We’ve all heard the news: Wednesday afternoon Kinder Morgan released a statement announcing that it and its subsidiary the Tennessee Gas Pipeline had suspended all activity on the Northeast Energy Direct project.
When I received the first email, I almost cried. Then the phones started lighting up and the emails flying. After a year and a half, it seemed too good to be true. An enormous weight lifted off the backs of towns and residents from New York to New Hampshire.
Then the second wave of communications began.
Don’t stop the fight! Don’t let down your guard! They’ll be back – you wait and see! The official word from KM was the suspension was due to “inadequate capacity commitments from prospective customers.” And that’s very likely true – or at least part of the truth. But the company was being harried throughout New York, Massachusetts and New Hampshire by citizen activists who just wouldn’t quit throwing up speed bumps and road blocks in its path.

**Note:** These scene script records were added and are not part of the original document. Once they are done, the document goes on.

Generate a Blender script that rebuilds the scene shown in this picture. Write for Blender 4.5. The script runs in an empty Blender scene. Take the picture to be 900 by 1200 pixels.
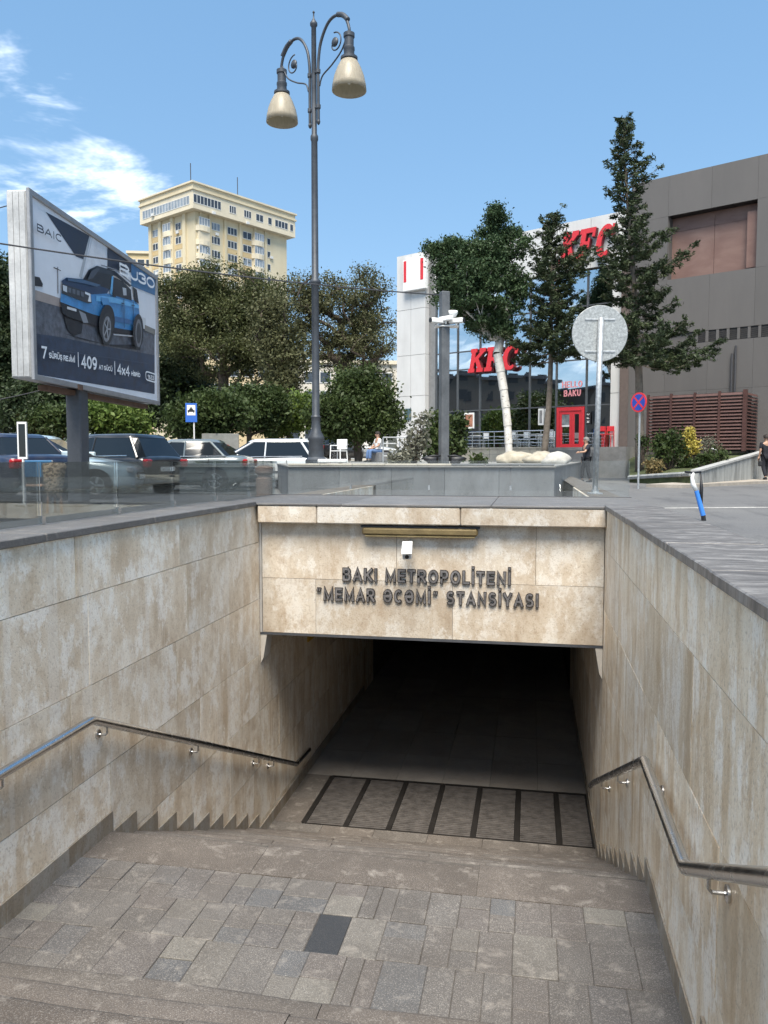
import bpy, bmesh, math, random
import numpy as np
from mathutils import Vector, Matrix
random.seed(7); RNG = np.random.default_rng(11)
SC = bpy.context.scene
COL = SC.collection
R = math.radians

# ------------------------------------------------------------------ camera
F, CX, CY = 930.0, 450.0, 600.0          # focal length and centre in photo pixels (900 x 1200)
PITCH = math.atan(62 / F); YAW = math.atan(172 / math.hypot(F, 62))
cam_d = bpy.data.cameras.new('camera'); cam = bpy.data.objects.new('camera', cam_d); COL.objects.link(cam)
cam_d.sensor_fit = 'VERTICAL'; cam_d.sensor_height = 36.0; cam_d.lens = F / 1200 * 36.0
cam_d.clip_start = 0.05; cam_d.clip_end = 2000
cam.location = (0, 0, 0); cam.rotation_euler = (math.pi / 2 - PITCH, 0, YAW)
SC.camera = cam

# ------------------------------------------------------------------ sky, sun, exposure
SUN_EL, SUN_AZ = R(60), R(174)           # azimuth from +Y clockwise: behind the viewer
world = bpy.data.worlds.new('World'); SC.world = world; world.use_nodes = True
nt = world.node_tree; nt.nodes.clear()
def wn(t, **k):
    n = nt.nodes.new(t)
    for a, b in k.items(): setattr(n, a, b)
    return n
sky = wn('ShaderNodeTexSky', sky_type='NISHITA', sun_disc=False, sun_elevation=SUN_EL, sun_rotation=SUN_AZ)
sky.air_density = 1.0; sky.dust_density = 0.0; sky.ozone_density = 2.0; sky.altitude = 3000
tc = wn('ShaderNodeTexCoord'); sep = wn('ShaderNodeSeparateXYZ'); nt.links.new(tc.outputs['Generated'], sep.inputs[0])
def wm(op, a, b=None, c=None):
    n = wn('ShaderNodeMath', operation=op)
    for i, v in enumerate((a, b, c)):
        if v is None: continue
        if isinstance(v, (int, float)): n.inputs[i].default_value = v
        else: nt.links.new(v, n.inputs[i])
    return n.outputs[0]
def wsmooth(v, a, b):
    n = wn('ShaderNodeMapRange', interpolation_type='SMOOTHSTEP'); nt.links.new(v, n.inputs[0])
    n.inputs[1].default_value = a; n.inputs[2].default_value = b
    return n.outputs[0]
zz = wm('MAXIMUM', wm('ADD', sep.outputs[2], 0.12), 0.06)
comb = wn('ShaderNodeCombineXYZ')
nt.links.new(wm('DIVIDE', sep.outputs[0], zz), comb.inputs[0]); nt.links.new(wm('DIVIDE', sep.outputs[1], zz), comb.inputs[1])
comb.inputs[2].default_value = 3.3
def wnoise(scale, detail, rough, dist=0.0, off=(0, 0, 0), sc=(1, 1, 1)):
    mp = wn('ShaderNodeMapping'); mp.inputs['Location'].default_value = off; mp.inputs['Scale'].default_value = sc
    nt.links.new(comb.outputs[0], mp.inputs[0])
    n = wn('ShaderNodeTexNoise'); n.inputs['Scale'].default_value = scale; n.inputs['Detail'].default_value = detail
    n.inputs['Roughness'].default_value = rough; n.inputs['Distortion'].default_value = dist
    nt.links.new(mp.outputs[0], n.inputs['Vector']); return n.outputs[0]
CLOUD_OFF = (6.2, 2.78, 0.0)
n1 = wnoise(1.6, 6, 0.62, 0.3, CLOUD_OFF, (1.0, 1.35, 1)); n2 = wnoise(0.55, 3, 0.5, 0.0, (4.1, 1.2, 0))
west = wsmooth(wm('ADD', wm('MULTIPLY', sep.outputs[0], -1.0), wm('MULTIPLY', sep.outputs[1], -0.46)), -0.08, 0.12)
dens = wm('ADD', wm('ADD', n1, wm('MULTIPLY', wm('SUBTRACT', n2, 0.5), 0.30)), wm('MULTIPLY', wm('SUBTRACT', west, 1.0), 0.17))
cl = wm('MULTIPLY', wsmooth(dens, 0.465, 0.71), wsmooth(sep.outputs[2], 0.03, 0.2))
mixc = wn('ShaderNodeMix', data_type='RGBA'); nt.links.new(wm('MULTIPLY', cl, 0.8), mixc.inputs[0])
hs = wn('ShaderNodeHueSaturation'); hs.inputs['Saturation'].default_value = 2.1; hs.inputs['Value'].default_value = 2.0; hs.inputs['Hue'].default_value = 0.499
gm = wn('ShaderNodeGamma'); gm.inputs[1].default_value = 0.33; nt.links.new(sky.outputs[0], gm.inputs[0]); nt.links.new(gm.outputs[0], hs.inputs['Color'])
nt.links.new(hs.outputs[0], mixc.inputs[6])
mixc.inputs[7].default_value = (9.0, 9.2, 9.6, 1)
bg = wn('ShaderNodeBackground'); bg.inputs[1].default_value = 0.112; nt.links.new(mixc.outputs[2], bg.inputs[0])
wo = wn('ShaderNodeOutputWorld'); nt.links.new(bg.outputs[0], wo.inputs[0])

sl = bpy.data.lights.new('sun', 'SUN'); so = bpy.data.objects.new('sun', sl); COL.objects.link(so)
sl.energy = 2.9; sl.angle = R(32); sl.color = (1.0, 0.93, 0.82)
sd = Vector((math.sin(SUN_AZ) * math.cos(SUN_EL), math.cos(SUN_AZ) * math.cos(SUN_EL), math.sin(SUN_EL)))
so.rotation_euler = sd.to_track_quat('Z', 'Y').to_euler()
SC.view_settings.view_transform = 'Standard'; SC.view_settings.look = 'None'
SC.view_settings.exposure = 1.38; SC.view_settings.gamma = 1.0
world.cycles.sampling_method = 'MANUAL'; world.cycles.sample_map_resolution = 512
SC.cycles.adaptive_threshold = 0.02; SC.cycles.max_bounces = 6; SC.cycles.diffuse_bounces = 3; SC.cycles.glossy_bounces = 3; SC.cycles.transmission_bounces = 4; SC.cycles.transparent_max_bounces = 8

# ------------------------------------------------------------------ pixel -> place helpers
_cp, _sp, _c, _s = math.cos(PITCH), math.sin(PITCH), math.cos(YAW), math.sin(YAW)
FW = Vector((-_s * _cp, _c * _cp, -_sp)); UP = Vector((-_s * _sp, _c * _sp, _cp)); RT = Vector((_c, _s, 0))
def ray(x, y): return FW + RT * ((x - CX) / F) + UP * ((CY - y) / F)
def at(x, y, D): return ray(x, y) * D
def atz(x, D, z):
    p = at(x, 538, D); return Vector((p.x, p.y, z))
G = -0.90            # street level (eye = 0)
PZ = -0.13           # raised plaza level

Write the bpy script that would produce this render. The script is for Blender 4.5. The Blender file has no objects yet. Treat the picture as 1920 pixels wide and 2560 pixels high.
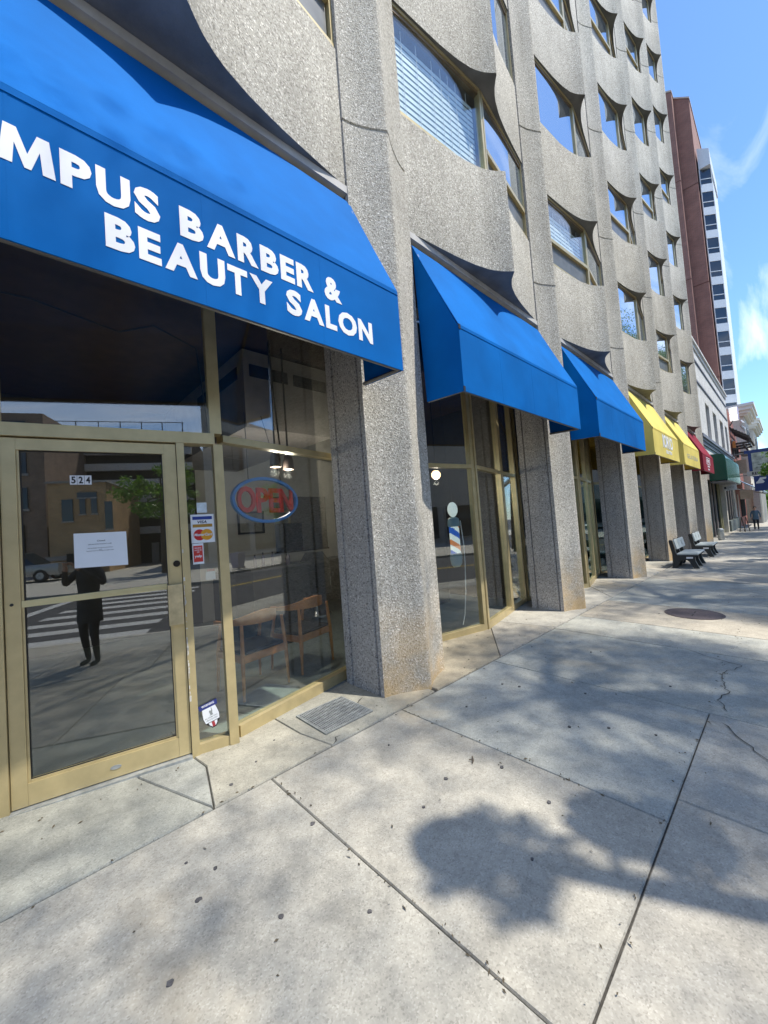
import bpy, math, random
import numpy as np
from mathutils import Vector, Matrix

S = 1.14                      # metres per layout unit
R = math.radians
scene = bpy.context.scene
col = scene.collection

# ---------------------------------------------------------------- camera
cam_d = bpy.data.cameras.new("camera")
cam = bpy.data.objects.new("camera", cam_d)
col.objects.link(cam)
scene.camera = cam
CA, CB, CC, CF = 0.77257, 0.03989, -0.07459, 980.2
fwd = Vector((math.sin(CA) * math.cos(CB), math.cos(CA) * math.cos(CB), math.sin(CB)))
rgt = Vector((math.cos(CA), -math.sin(CA), 0))
upv = rgt.cross(fwd)
r2 = math.cos(CC) * rgt + math.sin(CC) * upv
u2 = -math.sin(CC) * rgt + math.cos(CC) * upv
m = Matrix.Identity(4)
for i in range(3):
    m[i][0], m[i][1], m[i][2] = r2[i], u2[i], -fwd[i]
m[1][3] = -2.4608 * S
m[2][3] = 1.4 * S
cam.matrix_world = m
cam_d.sensor_fit = 'VERTICAL'
cam_d.sensor_height = 36.0
cam_d.lens = 36.0 * CF / 2560.0
cam_d.clip_start = 0.02
cam_d.clip_end = 3000

# ---------------------------------------------------------------- light
SUN_EL, SUN_AZ = R(64), R(-62)                 # azimuth measured from +X
sun_dir = Vector((math.cos(SUN_AZ) * math.cos(SUN_EL), math.sin(SUN_AZ) * math.cos(SUN_EL), math.sin(SUN_EL)))
sd = bpy.data.lights.new("sun", 'SUN')
sd.energy = 3.6
sd.angle = R(0.8)
sd.color = (1.0, 0.95, 0.86)
sun = bpy.data.objects.new("sun", sd)
col.objects.link(sun)
sun.location = (0, -20, 40)
sun.rotation_euler = (-sun_dir).to_track_quat('-Z', 'Y').to_euler()

world = bpy.data.worlds.new("World")
scene.world = world
world.use_nodes = True
wn, wl = world.node_tree.nodes, world.node_tree.links
wn.clear()
wo = wn.new('ShaderNodeOutputWorld')
bg = wn.new('ShaderNodeBackground')
bg.inputs['Strength'].default_value = 0.14
sky = wn.new('ShaderNodeTexSky')
sky.sky_type = 'NISHITA'
sky.sun_disc = False
sky.sun_elevation = SUN_EL
sky.sun_rotation = math.pi / 2 - SUN_AZ
sky.air_density = 1.0
sky.dust_density = 0.25
sky.ozone_density = 3.0
# thin cirrus, a function of direction only
tc = wn.new('ShaderNodeTexCoord')
sep = wn.new('ShaderNodeSeparateXYZ')
wl.new(tc.outputs['Generated'], sep.inputs[0])
zadd = wn.new('ShaderNodeMath'); zadd.operation = 'ADD'; zadd.inputs[1].default_value = 0.22
wl.new(sep.outputs['Z'], zadd.inputs[0])
zmax = wn.new('ShaderNodeMath'); zmax.operation = 'MAXIMUM'; zmax.inputs[1].default_value = 0.05
wl.new(zadd.outputs[0], zmax.inputs[0])
dx = wn.new('ShaderNodeMath'); dx.operation = 'DIVIDE'
dy = wn.new('ShaderNodeMath'); dy.operation = 'DIVIDE'
wl.new(sep.outputs['X'], dx.inputs[0]); wl.new(zmax.outputs[0], dx.inputs[1])
wl.new(sep.outputs['Y'], dy.inputs[0]); wl.new(zmax.outputs[0], dy.inputs[1])
cmb = wn.new('ShaderNodeCombineXYZ')
wl.new(dx.outputs[0], cmb.inputs[0]); wl.new(dy.outputs[0], cmb.inputs[1])
mp = wn.new('ShaderNodeMapping'); mp.inputs['Rotation'].default_value = (0, 0, R(28)); mp.inputs['Scale'].default_value = (0.50, 2.3, 1)
wl.new(cmb.outputs[0], mp.inputs[0])
nz = wn.new('ShaderNodeTexNoise'); nz.inputs['Scale'].default_value = 1.5; nz.inputs['Detail'].default_value = 8; nz.inputs['Roughness'].default_value = 0.58; nz.inputs['Distortion'].default_value = 0.9
wl.new(mp.outputs[0], nz.inputs['Vector'])
cr = wn.new('ShaderNodeValToRGB')
cr.color_ramp.elements[0].position = 0.47; cr.color_ramp.elements[0].color = (0, 0, 0, 1)
cr.color_ramp.elements[1].position = 0.84; cr.color_ramp.elements[1].color = (1, 1, 1, 1)
wl.new(nz.outputs['Fac'], cr.inputs[0])
mx = wn.new('ShaderNodeMix'); mx.data_type = 'RGBA'
wl.new(cr.outputs[0], mx.inputs['Factor'])
tint = wn.new('ShaderNodeMix'); tint.data_type = 'RGBA'; tint.blend_type = 'MULTIPLY'; tint.inputs['Factor'].default_value = 1
wl.new(sky.outputs[0], tint.inputs['A']); tint.inputs['B'].default_value = (.66, .83, 1.0, 1)
wl.new(tint.outputs['Result'], mx.inputs['A'])
mx.inputs['B'].default_value = (7.2, 7.4, 7.8, 1)
wl.new(mx.outputs['Result'], bg.inputs['Color'])
wl.new(bg.outputs[0], wo.inputs['Surface'])

vs = scene.view_settings
vs.view_transform = 'Standard'
vs.look = 'None'
vs.exposure = 1.0
vs.gamma = 1
vs.use_curve_mapping = False
scene.cycles.max_bounces = 10
scene.cycles.transparent_max_bounces = 16
scene.cycles.caustics_reflective = False
scene.cycles.caustics_refractive = False

# ---------------------------------------------------------------- materials
MATS = {}


class NT:
    def __init__(self, name):
        self.m = bpy.data.materials.new(name)
        self.m.use_nodes = True
        self.n = self.m.node_tree.nodes
        self.l = self.m.node_tree.links
        self.b = self.n['Principled BSDF']
        self.out = self.n['Material Output']
        self.geo = None

    def pos(self):
        if not self.geo:
            self.geo = self.n.new('ShaderNodeNewGeometry')
        return self.geo.outputs['Position']

    def mapped(self, scale):
        mp_ = self.n.new('ShaderNodeMapping')
        mp_.inputs['Scale'].default_value = scale
        self.l.new(self.pos(), mp_.inputs[0])
        return mp_.outputs[0]

    def noise(self, scale, detail=4, rough=.55, vec=None, dist=0):
        t = self.n.new('ShaderNodeTexNoise')
        t.inputs['Scale'].default_value = scale
        t.inputs['Detail'].default_value = detail
        t.inputs['Roughness'].default_value = rough
        t.inputs['Distortion'].default_value = dist
        self.l.new(vec if vec is not None else self.pos(), t.inputs['Vector'])
        return t.outputs['Fac']

    def vor(self, scale, feature='F1', vec=None):
        t = self.n.new('ShaderNodeTexVoronoi')
        t.feature = feature
        t.inputs['Scale'].default_value = scale
        self.l.new(vec if vec is not None else self.pos(), t.inputs['Vector'])
        return t

    def ramp(self, fac, stops):
        r_ = self.n.new('ShaderNodeValToRGB')
        e = r_.color_ramp.elements
        while len(e) < len(stops):
            e.new(0.5)
        for el, (p_, c_) in zip(e, stops):
            el.position = p_
            el.color = (c_[0], c_[1], c_[2], 1) if hasattr(c_, '__len__') else (c_, c_, c_, 1)
        self.l.new(fac, r_.inputs[0])
        return r_.outputs[0]

    def mix(self, a, b, fac, mode='MIX'):
        x = self.n.new('ShaderNodeMix')
        x.data_type = 'RGBA'
        x.blend_type = mode
        for k, v in (('A', a), ('B', b), ('Factor', fac)):
            if hasattr(v, 'is_linked'):
                self.l.new(v, x.inputs[k])
            elif k == 'Factor':
                x.inputs[k].default_value = v
            else:
                x.inputs[k].default_value = (v[0], v[1], v[2], 1)
        return x.outputs['Result']

    def bump(self, h, strength, dist=.01, chain=None):
        b_ = self.n.new('ShaderNodeBump')
        b_.inputs['Strength'].default_value = strength
        b_.inputs['Distance'].default_value = dist
        self.l.new(h, b_.inputs['Height'])
        if chain:
            self.l.new(chain, b_.inputs['Normal'])
        self.l.new(b_.outputs[0], self.b.inputs['Normal'])
        return b_.outputs[0]

    def color(self, c):
        if hasattr(c, 'is_linked'):
            self.l.new(c, self.b.inputs['Base Color'])
        else:
            self.b.inputs['Base Color'].default_value = (c[0], c[1], c[2], 1)

    def randv(self):
        o_ = self.n.new('ShaderNodeObjectInfo')
        return o_.outputs['Random']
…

KM will never admit how much voters’ pressure on elected officials, citizens initiatives, lobbying of lawmakers in state houses and pressure and demonstrations at the Federal Regulatory Commission increased the difficulty of the process. Nor will it admit these activities may even have educated the local gas and electric companies about actual need and different ways of meeting it. But we can’t help feel in our bones that all this played a significant role in stopping the project. And that’s a heady feeling.
What I really want to communicate here is profound admiration for the citizen activists who for 18 months in southern New Hampshire organized and researched and motivated and kept spirits up and efforts going forward.
My own town of Mason would have had a pipeline T slashed not only west to east but north to south through the entire length of the town. Our pipeline committee focused our helpless anger to bring pressure to bear in the important places. Temple, Greenville and New Ipswich were facing a compressor station of grotesque impact, but they visibly refused to give up. Towns all along the southern border of the state pushed back relentlessly, though I don’t know their specific details.
The point is this experience has taught us what we can do, that citizens can have an effect on local government and make things difficult for the standard NYSE corporations’ business as usual, and if – or more likely when – the next large company greedy for market share comes along, we’ll be ready to do it.